War's Over, Now What?
Unlike Aceh, East Timor no longer suffers at the often brutal hands of the Indonesian military. But now, a year after winning its freedom, this tiny nation faces a slew of daunting challenges, from constructing a viable economy to repairing lives ravaged by more than 20 years of violence and misery. None have endured more than the former members of the guerrilla group Falintil, those most responsible for liberating East Timor. For two decades these defiant fighters clung to what President Xanana Gusmao, himself a former guerrilla leader, once called the "sacred ideal" of independence. Now that they have achieved it, these same men are struggling to find a place in the country they helped create. Many are maimed and traumatized, or find themselves without a family, a home, an education or a job. "We are the people who organized the war, which is why we have independence," says Antonio Salsinha, who works on a fledgling governmental program to identify former fighters who might one day receive financial aid. "But we feel forgotten."

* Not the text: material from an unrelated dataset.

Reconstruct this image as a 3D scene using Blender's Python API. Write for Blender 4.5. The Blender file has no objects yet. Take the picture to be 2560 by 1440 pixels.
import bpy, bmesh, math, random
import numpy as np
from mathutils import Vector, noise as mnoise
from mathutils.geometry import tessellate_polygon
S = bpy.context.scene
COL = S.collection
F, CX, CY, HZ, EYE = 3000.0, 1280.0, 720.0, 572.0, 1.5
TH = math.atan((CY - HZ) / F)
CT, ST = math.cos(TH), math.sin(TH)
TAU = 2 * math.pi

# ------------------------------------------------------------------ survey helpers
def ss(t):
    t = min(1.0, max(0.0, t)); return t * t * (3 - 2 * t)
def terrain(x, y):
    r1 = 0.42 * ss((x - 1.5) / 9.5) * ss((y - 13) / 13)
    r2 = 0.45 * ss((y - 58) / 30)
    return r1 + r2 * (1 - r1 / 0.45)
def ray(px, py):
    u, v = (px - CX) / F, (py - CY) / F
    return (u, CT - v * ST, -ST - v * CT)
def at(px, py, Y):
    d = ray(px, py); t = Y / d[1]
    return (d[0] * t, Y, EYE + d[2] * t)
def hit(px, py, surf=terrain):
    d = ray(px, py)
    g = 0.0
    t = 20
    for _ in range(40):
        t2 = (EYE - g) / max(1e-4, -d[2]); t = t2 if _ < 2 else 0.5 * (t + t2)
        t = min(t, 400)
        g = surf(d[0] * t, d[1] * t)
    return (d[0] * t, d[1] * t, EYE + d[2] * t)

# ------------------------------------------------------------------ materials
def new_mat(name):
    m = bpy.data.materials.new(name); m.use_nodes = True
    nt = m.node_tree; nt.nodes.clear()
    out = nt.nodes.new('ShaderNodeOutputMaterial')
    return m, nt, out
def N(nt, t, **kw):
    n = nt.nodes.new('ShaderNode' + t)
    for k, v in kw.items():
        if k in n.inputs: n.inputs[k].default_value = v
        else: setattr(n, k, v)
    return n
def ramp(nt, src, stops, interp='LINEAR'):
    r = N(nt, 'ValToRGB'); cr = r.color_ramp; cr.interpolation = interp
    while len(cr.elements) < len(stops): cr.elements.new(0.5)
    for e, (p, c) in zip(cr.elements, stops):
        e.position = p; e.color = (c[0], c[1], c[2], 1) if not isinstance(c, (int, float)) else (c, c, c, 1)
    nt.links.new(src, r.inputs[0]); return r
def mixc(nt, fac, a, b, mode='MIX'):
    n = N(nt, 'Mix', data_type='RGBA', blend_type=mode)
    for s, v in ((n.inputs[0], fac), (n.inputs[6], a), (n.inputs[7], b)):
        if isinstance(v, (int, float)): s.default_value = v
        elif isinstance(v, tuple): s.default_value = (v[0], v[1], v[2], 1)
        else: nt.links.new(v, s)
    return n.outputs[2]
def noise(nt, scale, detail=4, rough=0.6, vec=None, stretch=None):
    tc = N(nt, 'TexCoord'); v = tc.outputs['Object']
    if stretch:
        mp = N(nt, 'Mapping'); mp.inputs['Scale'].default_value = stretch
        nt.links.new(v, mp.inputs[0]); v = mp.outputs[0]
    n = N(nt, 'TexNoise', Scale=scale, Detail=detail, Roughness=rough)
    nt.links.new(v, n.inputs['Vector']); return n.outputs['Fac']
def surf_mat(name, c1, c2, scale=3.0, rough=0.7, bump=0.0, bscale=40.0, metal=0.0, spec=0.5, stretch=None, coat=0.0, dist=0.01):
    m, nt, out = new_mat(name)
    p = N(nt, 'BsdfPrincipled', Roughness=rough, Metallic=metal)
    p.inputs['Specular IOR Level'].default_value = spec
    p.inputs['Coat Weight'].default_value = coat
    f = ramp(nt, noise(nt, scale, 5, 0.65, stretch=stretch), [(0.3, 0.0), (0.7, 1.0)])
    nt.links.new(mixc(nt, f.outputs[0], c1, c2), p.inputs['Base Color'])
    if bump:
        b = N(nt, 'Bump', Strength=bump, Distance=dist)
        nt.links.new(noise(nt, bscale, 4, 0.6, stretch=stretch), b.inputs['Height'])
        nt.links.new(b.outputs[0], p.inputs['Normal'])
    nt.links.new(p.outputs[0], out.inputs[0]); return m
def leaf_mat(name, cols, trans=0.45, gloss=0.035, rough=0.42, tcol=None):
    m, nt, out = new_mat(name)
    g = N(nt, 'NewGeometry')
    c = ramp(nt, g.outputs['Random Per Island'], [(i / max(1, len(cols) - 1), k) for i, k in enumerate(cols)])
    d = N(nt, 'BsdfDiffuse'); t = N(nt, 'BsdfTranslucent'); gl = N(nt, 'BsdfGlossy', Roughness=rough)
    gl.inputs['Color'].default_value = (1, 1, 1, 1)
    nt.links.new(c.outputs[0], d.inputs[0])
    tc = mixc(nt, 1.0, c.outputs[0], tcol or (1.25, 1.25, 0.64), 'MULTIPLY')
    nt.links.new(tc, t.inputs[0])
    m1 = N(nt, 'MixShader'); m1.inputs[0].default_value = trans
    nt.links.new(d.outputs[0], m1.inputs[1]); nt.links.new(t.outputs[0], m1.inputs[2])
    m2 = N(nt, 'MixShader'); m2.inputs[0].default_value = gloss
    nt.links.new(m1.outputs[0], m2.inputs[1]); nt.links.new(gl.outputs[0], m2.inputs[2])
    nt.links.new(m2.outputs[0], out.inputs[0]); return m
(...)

The government, for all its good intentions, has scant resources to ease their pain. East Timor is poor, its needs many. Of the 1,500 guerrillas who survived the war (out of some 27,000), about 600 have been absorbed into the East Timor Defense Force (F.D.T.L.), Timor's new army. The rest were too damaged in body or mind, or, like Zacarias de Fatima, considered too old. Average life expectancy in East Timor is just 57, so at 51, De Fatima should be a grandfather. Instead he is a first-time father, belatedly resuming the life he abruptly gave up in 1975, when he joined Falintil at 25. It wasn't until 2001 that he had the chance to marry. Life has been hard since independence, says De Fatima. He and his wife have no job, and they and their 18-month-old child survive on handouts from relatives. Sometimes De Fatima wonders if things weren't better in the bush. "There, my only focus was how to get independence," he says, standing in the abandoned house in the central town of Aileu where he's temporarily residing. "Now there is a lot of thinking about things, like how to look after my family."
Even those with jobs struggle. Mario Baptista joined Falintil at age 13 along with his father. He killed an Indonesian soldier for the first time at 15, and prayed every day for the "miracle of independence." Now an F.D.T.L. officer, the 31-year-old tries to pay for the education of five young relatives out of a salary of $130 a month. Another soldier, who still uses his code name Mausae Lary, came home in 1999 after 24 years in the bush to find that his wife, assuming he was dead, had remarried. His relatives are disappointed in him: "They say, 'You have sacrificed so much, why haven't you got a house or some materials?'"
Idleness can breed mischief, and the authorities worry that deep disappointment among former Falintil fighters could lead to unrest. In the remote Hatolia area in the mist-filled forests south of Dili, villagers accuse the shadowy group Colimau 2000, composed of ex-guerrillas and disaffected East Timorese villagers, of extorting money from them. In Hatolia town, locals tell of being robbed at night by a gang led by a disgruntled Falintil veteran. Australian peacekeepers now patrol the area. "We are scared," says Antonio Salsinha, a resident from the nearby town of Ermera, "because we hear (Colimau 2000) rejects the authority of the government."
Half an hour away in the city of Baucau, Domingos Ximenes is on security detail at a compound that houses about 200 of his fellow ex-guerrillas. Most of them are jobless and live here in a crumbling, white building with boarded windows and a high fence topped with barbed wire. Ximenes had gone back to his wife and child in the town of Laga, east of Baucau, but was told they couldn't afford to support him. With nowhere else to go, he went to the compound, which at least provides shelter for displaced former fighters like him. "I was a brave man," says Ximenes. "I am not anything now."